**Objective**
The data below needs to be returned exactly, line for line.

**Recorded data**
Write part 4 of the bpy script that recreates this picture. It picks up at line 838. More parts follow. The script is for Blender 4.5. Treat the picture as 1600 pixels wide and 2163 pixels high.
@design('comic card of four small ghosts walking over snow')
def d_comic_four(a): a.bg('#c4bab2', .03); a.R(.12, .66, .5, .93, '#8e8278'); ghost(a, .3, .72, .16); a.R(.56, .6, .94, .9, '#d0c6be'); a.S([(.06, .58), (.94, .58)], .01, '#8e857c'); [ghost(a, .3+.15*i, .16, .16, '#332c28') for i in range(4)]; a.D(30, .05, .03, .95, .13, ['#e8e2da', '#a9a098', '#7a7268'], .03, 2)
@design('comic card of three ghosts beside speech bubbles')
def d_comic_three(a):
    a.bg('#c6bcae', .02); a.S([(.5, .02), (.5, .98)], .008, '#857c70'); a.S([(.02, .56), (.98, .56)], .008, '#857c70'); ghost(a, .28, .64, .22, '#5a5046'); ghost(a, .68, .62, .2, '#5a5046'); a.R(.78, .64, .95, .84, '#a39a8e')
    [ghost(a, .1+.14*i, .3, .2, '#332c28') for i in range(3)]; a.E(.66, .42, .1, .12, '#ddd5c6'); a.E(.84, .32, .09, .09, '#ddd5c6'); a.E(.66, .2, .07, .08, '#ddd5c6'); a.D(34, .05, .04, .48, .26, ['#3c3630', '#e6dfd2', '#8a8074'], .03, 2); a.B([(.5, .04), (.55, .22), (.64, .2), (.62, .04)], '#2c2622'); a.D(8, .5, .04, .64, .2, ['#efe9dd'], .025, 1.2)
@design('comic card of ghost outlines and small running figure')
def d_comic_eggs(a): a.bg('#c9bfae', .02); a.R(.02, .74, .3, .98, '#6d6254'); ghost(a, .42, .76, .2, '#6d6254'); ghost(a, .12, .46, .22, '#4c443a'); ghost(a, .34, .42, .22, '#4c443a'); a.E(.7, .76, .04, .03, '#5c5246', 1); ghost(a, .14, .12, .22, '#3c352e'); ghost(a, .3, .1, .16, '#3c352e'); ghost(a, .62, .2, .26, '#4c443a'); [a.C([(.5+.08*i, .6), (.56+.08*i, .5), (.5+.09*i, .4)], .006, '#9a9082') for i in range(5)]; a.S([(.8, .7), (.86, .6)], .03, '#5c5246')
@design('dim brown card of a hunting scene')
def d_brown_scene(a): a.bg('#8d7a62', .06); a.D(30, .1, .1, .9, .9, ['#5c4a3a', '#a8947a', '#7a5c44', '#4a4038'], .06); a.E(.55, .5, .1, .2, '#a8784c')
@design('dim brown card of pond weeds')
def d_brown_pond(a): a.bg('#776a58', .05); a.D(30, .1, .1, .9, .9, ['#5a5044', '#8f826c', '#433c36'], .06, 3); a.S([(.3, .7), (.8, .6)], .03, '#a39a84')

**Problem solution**
Write part 4 of the bpy script that recreates this picture. It picks up at line 838. More parts follow. The script is for Blender 4.5. Treat the picture as 1600 pixels wide and 2163 pixels high.
@design('comic card of four small ghosts walking over snow')
def d_comic_four(a): a.bg('#c4bab2', .03); a.R(.12, .66, .5, .93, '#8e8278'); ghost(a, .3, .72, .16); a.R(.56, .6, .94, .9, '#d0c6be'); a.S([(.06, .58), (.94, .58)], .01, '#8e857c'); [ghost(a, .3+.15*i, .16, .16, '#332c28') for i in range(4)]; a.D(30, .05, .03, .95, .13, ['#e8e2da', '#a9a098', '#7a7268'], .03, 2)
@design('comic card of three ghosts beside speech bubbles')
def d_comic_three(a):
    a.bg('#c6bcae', .02); a.S([(.5, .02), (.5, .98)], .008, '#857c70'); a.S([(.02, .56), (.98, .56)], .008, '#857c70'); ghost(a, .28, .64, .22, '#5a5046'); ghost(a, .68, .62, .2, '#5a5046'); a.R(.78, .64, .95, .84, '#a39a8e')
    [ghost(a, .1+.14*i, .3, .2, '#332c28') for i in range(3)]; a.E(.66, .42, .1, .12, '#ddd5c6'); a.E(.84, .32, .09, .09, '#ddd5c6'); a.E(.66, .2, .07, .08, '#ddd5c6'); a.D(34, .05, .04, .48, .26, ['#3c3630', '#e6dfd2', '#8a8074'], .03, 2); a.B([(.5, .04), (.55, .22), (.64, .2), (.62, .04)], '#2c2622'); a.D(8, .5, .04, .64, .2, ['#efe9dd'], .025, 1.2)
@design('comic card of ghost outlines and small running figure')
def d_comic_eggs(a): a.bg('#c9bfae', .02); a.R(.02, .74, .3, .98, '#6d6254'); ghost(a, .42, .76, .2, '#6d6254'); ghost(a, .12, .46, .22, '#4c443a'); ghost(a, .34, .42, .22, '#4c443a'); a.E(.7, .76, .04, .03, '#5c5246', 1); ghost(a, .14, .12, .22, '#3c352e'); ghost(a, .3, .1, .16, '#3c352e'); ghost(a, .62, .2, .26, '#4c443a'); [a.C([(.5+.08*i, .6), (.56+.08*i, .5), (.5+.09*i, .4)], .006, '#9a9082') for i in range(5)]; a.S([(.8, .7), (.86, .6)], .03, '#5c5246')
@design('dim brown card of a hunting scene')
def d_brown_scene(a): a.bg('#8d7a62', .06); a.D(30, .1, .1, .9, .9, ['#5c4a3a', '#a8947a', '#7a5c44', '#4a4038'], .06); a.E(.55, .5, .1, .2, '#a8784c')
@design('dim brown card of pond weeds')
def d_brown_pond(a): a.bg('#776a58', .05); a.D(30, .1, .1, .9, .9, ['#5a5044', '#8f826c', '#433c36'], .06, 3); a.S([(.3, .7), (.8, .6)], .03, '#a39a84')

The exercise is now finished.